Decine e decine di famiglie sono bloccate tra due fuochi: moltissime le telefonate strazianti dalle zone di combattimento che arrivano ogni giorno al centro di emergenza di Tripoli. Soprattutto donne, che chiedono cibo, acqua oppure "qualcuno che ci venga a prendere». Ad Ain Zara, altro fronte caldo a soli 15 km a sudest della capitale, una scuola elementare deserta è stata centrata da un raid di Haftar. Non ci sono state vittime, ma le bombe piovute dal cielo hanno terrorizzato i tanti rifugiati presenti nell’area, che nei giorni scorsi hanno trovato riparo proprio in edifici pubblici attualmente chiusi. I militari di Tripoli hanno l’ordine di limitare la potenza di fuoco, evitare vittime e distruzioni.
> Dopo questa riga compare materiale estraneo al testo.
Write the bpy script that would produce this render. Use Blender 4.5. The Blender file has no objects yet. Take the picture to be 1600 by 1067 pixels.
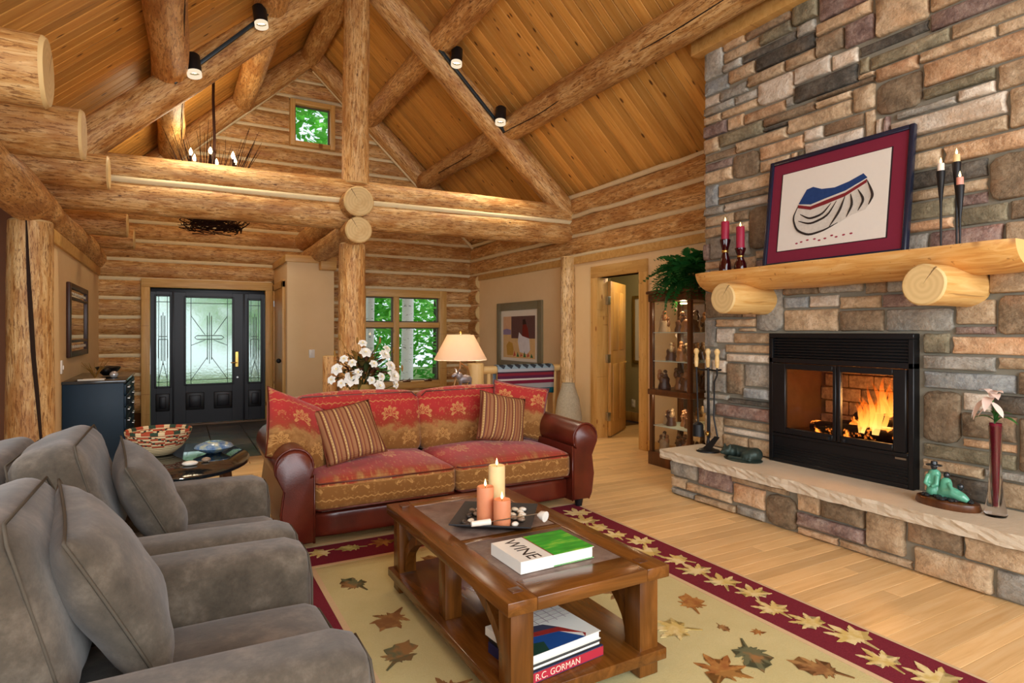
import bpy, bmesh, math, random
from mathutils import Vector, Matrix, noise
random.seed(11)
S = bpy.context.scene
C = S.collection
PI = math.pi
R = math.radians

def lin(r, g, b):
    f = lambda c: (c/255/12.92) if c/255 <= .04045 else ((c/255+.055)/1.055)**2.4
    return (f(r), f(g), f(b), 1)

# ---------------------------------------------------------------- camera
cam = bpy.data.objects.new('camera', bpy.data.cameras.new('camera'))
C.objects.link(cam)
cam.location = (0, 0, 1.4)
cam.rotation_euler = (R(90), 0, R(-28.96))
cam.data.sensor_width = 36
cam.data.lens = 945/1600*36
cam.data.shift_y = -14.5/1600
cam.data.clip_start = .05
S.camera = cam

# ---------------------------------------------------------------- world, sun, big lights, exposure
W = bpy.data.worlds.new('world'); S.world = W; W.use_nodes = True
W.node_tree.nodes['Background'].inputs[0].default_value = (.80, .92, 1, 1)
W.node_tree.nodes['Background'].inputs[1].default_value = 1.6
S.view_settings.view_transform = 'Standard'
S.view_settings.look = 'None'
S.view_settings.exposure = 0.0
S.view_settings.gamma = 1.0
S.view_settings.use_curve_mapping = False

def light(name, kind, loc, energy, color=(1, 1, 1), rot=(0, 0, 0), **kw):
    d = bpy.data.lights.new(name, kind); d.energy = energy; d.color = color
    for k, v in kw.items(): setattr(d, k, v)
    o = bpy.data.objects.new(name, d); C.objects.link(o); o.location = loc; o.rotation_euler = rot
    return o
light('sun', 'SUN', (0, 0, 20), 4.0, (1, .96, .88), (R(38), R(10), R(160)), angle=.02)
# daylight entering by the tall windows behind and left of the camera
light('rear_window_daylight', 'AREA', (1.2, -2.5, 2.5), 355, (.92, .96, 1), (R(84), 0, 0), shape='RECTANGLE', size=5.2, size_y=3.6)
light('side_window_daylight', 'AREA', (-2.5, 1.2, 1.9), 80, (.92, .96, 1), (R(90), 0, R(-90)), shape='RECTANGLE', size=4.5, size_y=1.8)

# ---------------------------------------------------------------- helpers
def wm(o):
    m = o.matrix_basis
    return wm(o.parent) @ o.matrix_parent_inverse @ m if o.parent else m.copy()

def link(name, data, parent=None, M=None):
    o = bpy.data.objects.new(name, data); C.objects.link(o)
    if M is not None: o.matrix_basis = M
    if parent is not None:
        o.parent = parent; o.matrix_parent_inverse = wm(parent).inverted()
    return o

def tag(o, label=None, cat=None, group=None, kind=None):
    if label: o['label'] = label
    if cat: o['category'] = cat
    if group: o['group'] = group
    if kind: o['kind'] = kind
    return o

def thing(name, label, cat, loc=(0, 0, 0), group=None, rz=0):
    o = link(name, None, None, Matrix.Translation(loc) @ Matrix.Rotation(rz, 4, 'Z'))
    o.empty_display_size = .1
    return tag(o, label, cat, group)

def struct(name, loc=(0, 0, 0)):
    o = link(name, None, None, Matrix.Translation(loc)); o['kind'] = 'structure'; o.empty_display_size = .1
    return o

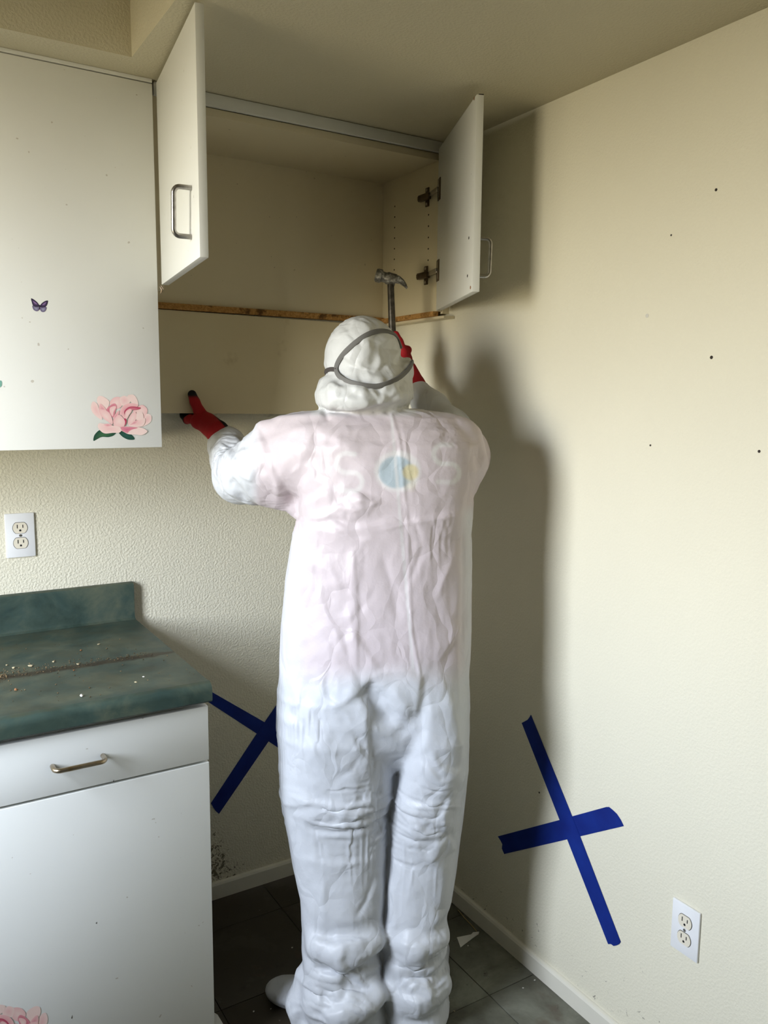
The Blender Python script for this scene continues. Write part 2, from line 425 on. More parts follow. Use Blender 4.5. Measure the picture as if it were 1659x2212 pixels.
def pull(A, B, out, r, d, mat, name, parent):
    A, B, out = np.array(A), np.array(B), np.array(out); L = B-A; e_ = L/np.linalg.norm(L); f = .012
    pts = [A, A+out*(d-f)]
    for k in range(1, 6):
        a = k/6*math.pi/2; pts.append(A+out*(d-f)+out*f*math.sin(a)+e_*f*(1-math.cos(a)))
    pts.append(A+out*d+e_*f); pts.append(B+out*d-e_*f)
    for k in range(1, 6):
        a = k/6*math.pi/2; pts.append(B+out*(d-f)+out*f*math.cos(a)-e_*f*(1-math.sin(a)))
    pts += [B+out*(d-f), B]
    o = MB().tube(pts, r, 12).build(name, mat, parent, smooth=True); return o

def swing_door(parent, hinge, tip, th, side, z0, z1):
    h = np.array([*hinge, 0.0]); t_ = np.array([*tip, 0.0]); d = (t_-h); w = np.linalg.norm(d); d /= w
    n = np.array([-d[1], d[0], 0.0]); n = n if n@np.array([side, 0, 0]) > 0 else -n
    c = h+d*w/2+n*th/2; c[2] = (z0+z1)/2
    o = MB().obox(c, (w, th, z1-z0), (d, n, np.array([0, 0, 1.0])), .0012).build('door', 'cabinet_white', parent, smooth=True)
    return o, h, d, n, w
ld, lh, ldir, ln_, lw = swing_door(oc, (-.8345, -.327), (-.886, -.740), .0165, 1, 1.776, 2.2165)
A = on_plane(414, 406, lh, ln_); B = on_plane(414, 512, lh, ln_)
pull(A, B, -ln_, .0049, .034, 'steel_pull', 'handle', ld)
rd, rh, rdir, rn, rw = swing_door(oc, (-.056, -.322), (-.218, -.697), .0172, 1, 1.768, 2.201)
A = on_plane(1013, 514, rh, rn); B = on_plane(1010, 596, rh, rn)
pull(A+rn*.0172, B+rn*.0172, rn, .0047, .036, 'steel_pull', 'handle', rd)
for P in (A, B): MB().tube([P-rn*.0006, P+rn*.0005], .0035, 10).build('screw_hole', 'gap_dark', rd)
for (u, v) in ((1024.5, 213), (1016.5, 621)):
    P = on_plane(u, v, rh, rn); MB().tube([P-rn*.0006, P+rn*.0005], .004, 10).build('bumper', 'chip_brown', rd)
MB().obox(rh+rdir*(rw-.006)+rn*.011+np.array([0, 0, 2.2012]), (.013, .011, .002), (rdir, rn, np.array([0, 0, 1.]))).build('chipped_corner', 'gap_dark', rd)
# hinges of the right door
for u, v in ((925, 424), (922, 594)):
    c = on(u, v, 0, CX1-.006)
    q = bpy.data.objects.new('hinge', None); COL.objects.link(q); put(q, c, oc)
    z = np.array([0, 0, 1.0])
    MB().obox(c+[.004, .010, 0], (.0035, .017, .052), None, .0012).build('mounting_plate', 'hinge_bronze', q, smooth=True)
    MB().obox(c+[-.004, .013, -.001], (.012, .052, .018), None, .002).obox(c+[-.0095, .032, -.001], (.003, .014, .011), None, .001).build('hinge_arm', 'hinge_bronze', q, smooth=True)
    k = rh+rdir*.020-rn*.0012; k[2] = c[2]+.001
    a_, b_ = c+[-.004, -.010, 0], k-rn*.004; L_ = np.linalg.norm(b_-a_); e_ = (b_-a_)/L_; w_ = np.cross(z, e_)
    MB().obox((a_+b_)/2, (L_, .006, .013), (e_, w_, z), .0012).build('hinge_link', 'hinge_plate', q, smooth=True)
    MB().obox(k, (.030, .0030, .058), (rdir, rn, z), .0012).build('cup_flange', 'hinge_bronze', q, smooth=True)
    MB().obox(k+rdir*.004-rn*.002, (.006, .0014, .044), (rdir, rn, z), .0005).build('flange_trim', 'hinge_plate', q, smooth=True)
    for dz in (.019, -.019): MB().tube([c+[.001, .010, dz], c+[.0055, .010, dz]], .0042, 10).build('hinge_screw', 'hinge_plate', q)
# bent wires where the left door's lower hinge was torn out
for (a, b, c2) in (((345, 618), (349, 626), (347, 634)), ((348, 617), (353, 625), (351, 632))):
    MB().tube([on(*a, 1, -.32), on(*b, 1, -.323), on(*c2, 1, -.32)], .0009, 6).build('torn_wire', 'hinge_bronze', oc)

# the loose board under the open cabinet
zb0, zb1 = 1.474, 1.7535
m = MB(); yb, yt = -.052, -.014
m.prism([(-.7635, yb, zb0+.003), (-.052, yb, zb0-.002), (-.052, yt-.003, zb1-.005), (-.7635, yt-.003, zb1)], (0, 1, 0), .0105)
bd = m.build('backing_board', 'board_paint'); tag(bd, 'loose tan backing board gripped by the red glove below the open cabinet', 'board')
for (u, v, r) in ((366, 683, .0035), (372, 880, .003), (600, 720, .0018)):
    f = (on(u, v, 1, -.03)[2]-zb0)/(zb1-zb0); c = on(u, v, 1, yb+(yt-yb)*f-.0002)
    MB().tube([c, c+[0, .002, 0]], r, 8).build('nail_hole', 'chip_brown', bd)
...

«Combattiamo per la nostra terra, per tutti i libici. Per questo sino ad oggi siamo ancora rimasti sulla difensiva: anche i soldati di Haftar sono nostri compatrioti», ha detto all’ANSA il generale Abuseid Shwashli, al comando della regione del distretto sudovest. "Quelli di Haftar hanno armi più moderne, ma non le sanno usare. Sono soprattutto reclute, meno del 20% delle loro forze ha esperienza, e combattono per lo stipendio oppure perché sono costretti», ha sottolineato Shwashli, mentre nel suo quartier generale pezzi di artiglieria pesante vengono tirati a lucido, pronti all’uso se da Tripoli partisse l’ordine di un attacco massiccio. «Se dovesse arrivare quell'ordine, saremmo costretti a fare terra bruciata», ha detto ancora il comandante. Nel centro di Tripoli, per il momento, arrivano solo gli echi delle battaglie che si combattono alle sue porte. Il sole al tramonto illumina le lunghe code di auto ai distributori a caccia di benzina: l’unica vera immagine di guerra nella capitale in queste ore cruciali per il destino della città, e di tutta la Libia.